**SHORT TASK:** Retype the records below from their first line through the line containing "PI = math.pi", and include nothing else.

**EXERCISE MATERIALS:**
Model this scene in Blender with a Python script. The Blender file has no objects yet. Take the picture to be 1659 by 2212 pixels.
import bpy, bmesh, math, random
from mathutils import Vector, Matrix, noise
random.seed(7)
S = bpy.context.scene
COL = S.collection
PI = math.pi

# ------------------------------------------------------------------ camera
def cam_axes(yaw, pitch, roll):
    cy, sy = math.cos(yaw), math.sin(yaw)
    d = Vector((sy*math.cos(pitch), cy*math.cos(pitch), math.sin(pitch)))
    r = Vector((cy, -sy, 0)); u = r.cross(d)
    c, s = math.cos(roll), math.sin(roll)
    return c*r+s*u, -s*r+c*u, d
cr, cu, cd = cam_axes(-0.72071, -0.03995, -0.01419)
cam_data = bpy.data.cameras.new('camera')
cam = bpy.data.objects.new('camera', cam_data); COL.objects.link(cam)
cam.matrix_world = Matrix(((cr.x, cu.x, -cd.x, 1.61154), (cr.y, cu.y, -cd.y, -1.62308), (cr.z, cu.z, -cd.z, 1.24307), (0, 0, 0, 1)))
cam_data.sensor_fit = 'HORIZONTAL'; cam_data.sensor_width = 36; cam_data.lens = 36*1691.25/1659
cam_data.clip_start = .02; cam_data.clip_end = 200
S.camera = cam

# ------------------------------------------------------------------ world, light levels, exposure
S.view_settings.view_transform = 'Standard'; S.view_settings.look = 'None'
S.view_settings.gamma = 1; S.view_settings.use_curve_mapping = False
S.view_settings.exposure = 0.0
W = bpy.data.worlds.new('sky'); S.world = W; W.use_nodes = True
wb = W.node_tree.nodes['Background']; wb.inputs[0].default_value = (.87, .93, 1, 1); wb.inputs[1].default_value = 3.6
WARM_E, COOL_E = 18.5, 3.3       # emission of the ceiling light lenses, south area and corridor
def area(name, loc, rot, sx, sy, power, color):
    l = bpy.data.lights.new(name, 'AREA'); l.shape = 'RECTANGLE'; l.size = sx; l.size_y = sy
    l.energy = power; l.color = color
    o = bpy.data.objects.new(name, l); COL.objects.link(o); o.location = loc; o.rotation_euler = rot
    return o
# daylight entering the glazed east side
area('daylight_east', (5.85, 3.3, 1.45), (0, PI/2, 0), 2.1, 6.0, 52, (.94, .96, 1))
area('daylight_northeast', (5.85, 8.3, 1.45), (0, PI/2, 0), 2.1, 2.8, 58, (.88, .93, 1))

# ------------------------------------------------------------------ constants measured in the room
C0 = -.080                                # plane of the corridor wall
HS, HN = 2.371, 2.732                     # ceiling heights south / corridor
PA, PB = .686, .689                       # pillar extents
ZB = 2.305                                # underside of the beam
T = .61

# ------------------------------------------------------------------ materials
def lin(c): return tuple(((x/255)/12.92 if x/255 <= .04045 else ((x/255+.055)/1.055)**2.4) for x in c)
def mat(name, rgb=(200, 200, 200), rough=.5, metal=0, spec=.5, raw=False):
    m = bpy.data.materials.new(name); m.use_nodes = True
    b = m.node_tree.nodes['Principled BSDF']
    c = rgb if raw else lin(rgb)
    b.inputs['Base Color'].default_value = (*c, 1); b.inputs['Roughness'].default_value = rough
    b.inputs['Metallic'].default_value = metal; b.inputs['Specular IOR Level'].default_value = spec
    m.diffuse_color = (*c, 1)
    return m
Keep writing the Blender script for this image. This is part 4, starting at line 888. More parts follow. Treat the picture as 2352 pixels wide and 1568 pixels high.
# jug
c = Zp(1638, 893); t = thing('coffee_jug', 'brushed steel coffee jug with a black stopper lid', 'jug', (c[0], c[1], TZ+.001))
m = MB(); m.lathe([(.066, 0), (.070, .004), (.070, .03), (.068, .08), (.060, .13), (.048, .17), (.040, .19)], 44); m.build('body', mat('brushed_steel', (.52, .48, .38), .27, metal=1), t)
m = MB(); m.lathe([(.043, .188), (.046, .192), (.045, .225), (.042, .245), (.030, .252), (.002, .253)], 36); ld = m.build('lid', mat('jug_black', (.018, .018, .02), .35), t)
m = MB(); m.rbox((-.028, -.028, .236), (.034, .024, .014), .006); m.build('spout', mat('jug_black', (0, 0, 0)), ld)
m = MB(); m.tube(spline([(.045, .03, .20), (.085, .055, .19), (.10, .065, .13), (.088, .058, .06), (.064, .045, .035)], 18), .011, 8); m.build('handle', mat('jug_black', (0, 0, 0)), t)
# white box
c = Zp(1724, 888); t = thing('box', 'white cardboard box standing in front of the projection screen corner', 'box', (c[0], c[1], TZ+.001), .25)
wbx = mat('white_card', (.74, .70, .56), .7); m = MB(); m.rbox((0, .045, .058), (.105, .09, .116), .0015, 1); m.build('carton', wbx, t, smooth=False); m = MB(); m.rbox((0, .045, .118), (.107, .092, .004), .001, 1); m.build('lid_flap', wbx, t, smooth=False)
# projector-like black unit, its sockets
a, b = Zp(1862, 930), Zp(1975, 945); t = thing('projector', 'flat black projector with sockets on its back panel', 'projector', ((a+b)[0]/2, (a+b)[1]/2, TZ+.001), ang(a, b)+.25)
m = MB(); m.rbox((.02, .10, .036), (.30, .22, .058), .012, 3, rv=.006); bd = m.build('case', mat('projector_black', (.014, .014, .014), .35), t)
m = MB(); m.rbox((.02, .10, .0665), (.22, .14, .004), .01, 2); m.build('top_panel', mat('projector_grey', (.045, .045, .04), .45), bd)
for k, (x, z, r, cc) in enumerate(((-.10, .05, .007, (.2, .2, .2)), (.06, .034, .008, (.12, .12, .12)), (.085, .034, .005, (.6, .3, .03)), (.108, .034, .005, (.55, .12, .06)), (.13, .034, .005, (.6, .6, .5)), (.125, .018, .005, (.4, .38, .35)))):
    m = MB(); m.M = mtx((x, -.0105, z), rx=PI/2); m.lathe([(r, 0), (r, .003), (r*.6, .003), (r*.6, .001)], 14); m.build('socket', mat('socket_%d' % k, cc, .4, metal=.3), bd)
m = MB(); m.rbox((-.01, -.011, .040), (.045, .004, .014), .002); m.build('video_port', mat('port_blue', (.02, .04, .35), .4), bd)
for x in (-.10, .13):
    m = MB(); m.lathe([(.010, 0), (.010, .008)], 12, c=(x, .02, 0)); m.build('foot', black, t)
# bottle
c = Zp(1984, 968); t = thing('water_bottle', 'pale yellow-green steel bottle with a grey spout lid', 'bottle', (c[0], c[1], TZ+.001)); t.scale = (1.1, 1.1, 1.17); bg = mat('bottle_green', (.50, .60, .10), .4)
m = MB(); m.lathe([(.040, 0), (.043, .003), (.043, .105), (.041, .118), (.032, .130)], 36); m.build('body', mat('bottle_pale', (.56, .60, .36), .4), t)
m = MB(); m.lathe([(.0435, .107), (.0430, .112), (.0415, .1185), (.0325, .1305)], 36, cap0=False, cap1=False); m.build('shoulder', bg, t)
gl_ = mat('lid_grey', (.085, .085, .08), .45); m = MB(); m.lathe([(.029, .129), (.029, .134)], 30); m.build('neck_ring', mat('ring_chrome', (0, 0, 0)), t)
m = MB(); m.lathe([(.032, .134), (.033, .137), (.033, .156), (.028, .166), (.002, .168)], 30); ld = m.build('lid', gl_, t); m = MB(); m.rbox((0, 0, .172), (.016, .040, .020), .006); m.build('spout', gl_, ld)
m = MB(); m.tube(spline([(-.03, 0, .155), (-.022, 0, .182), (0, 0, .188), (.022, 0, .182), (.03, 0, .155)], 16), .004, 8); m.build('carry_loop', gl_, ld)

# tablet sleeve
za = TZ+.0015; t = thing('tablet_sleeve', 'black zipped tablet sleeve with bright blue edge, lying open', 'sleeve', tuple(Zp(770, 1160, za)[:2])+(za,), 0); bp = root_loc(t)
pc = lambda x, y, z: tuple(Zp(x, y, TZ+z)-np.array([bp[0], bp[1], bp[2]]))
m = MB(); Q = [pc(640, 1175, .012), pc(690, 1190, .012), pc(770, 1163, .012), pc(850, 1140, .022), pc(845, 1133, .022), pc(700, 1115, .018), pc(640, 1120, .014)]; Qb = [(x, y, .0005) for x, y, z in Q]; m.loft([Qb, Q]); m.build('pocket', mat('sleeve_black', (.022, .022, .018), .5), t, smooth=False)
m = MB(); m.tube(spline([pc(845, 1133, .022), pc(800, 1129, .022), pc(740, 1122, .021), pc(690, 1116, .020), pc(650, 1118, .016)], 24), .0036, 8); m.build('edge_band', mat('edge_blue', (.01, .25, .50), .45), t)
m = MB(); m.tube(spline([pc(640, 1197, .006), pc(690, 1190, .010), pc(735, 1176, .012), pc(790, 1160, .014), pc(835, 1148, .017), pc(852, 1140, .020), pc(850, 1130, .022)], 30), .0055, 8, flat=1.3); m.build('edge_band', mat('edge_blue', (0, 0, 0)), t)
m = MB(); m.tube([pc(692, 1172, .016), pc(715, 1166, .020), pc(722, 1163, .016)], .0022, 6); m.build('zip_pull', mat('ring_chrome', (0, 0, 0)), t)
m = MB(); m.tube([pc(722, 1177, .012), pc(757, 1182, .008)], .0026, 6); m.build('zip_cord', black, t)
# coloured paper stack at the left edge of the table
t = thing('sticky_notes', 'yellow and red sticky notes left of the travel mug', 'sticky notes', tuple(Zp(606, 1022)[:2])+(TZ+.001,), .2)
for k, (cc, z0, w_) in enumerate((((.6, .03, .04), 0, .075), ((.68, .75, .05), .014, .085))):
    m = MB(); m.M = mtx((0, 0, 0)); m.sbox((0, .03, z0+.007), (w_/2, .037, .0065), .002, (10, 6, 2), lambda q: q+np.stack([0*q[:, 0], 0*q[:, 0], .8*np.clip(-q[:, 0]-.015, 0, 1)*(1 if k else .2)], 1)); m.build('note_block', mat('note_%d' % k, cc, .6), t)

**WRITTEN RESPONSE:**
Model this scene in Blender with a Python script. The Blender file has no objects yet. Take the picture to be 1659 by 2212 pixels.
import bpy, bmesh, math, random
from mathutils import Vector, Matrix, noise
random.seed(7)
S = bpy.context.scene
COL = S.collection
PI = math.pi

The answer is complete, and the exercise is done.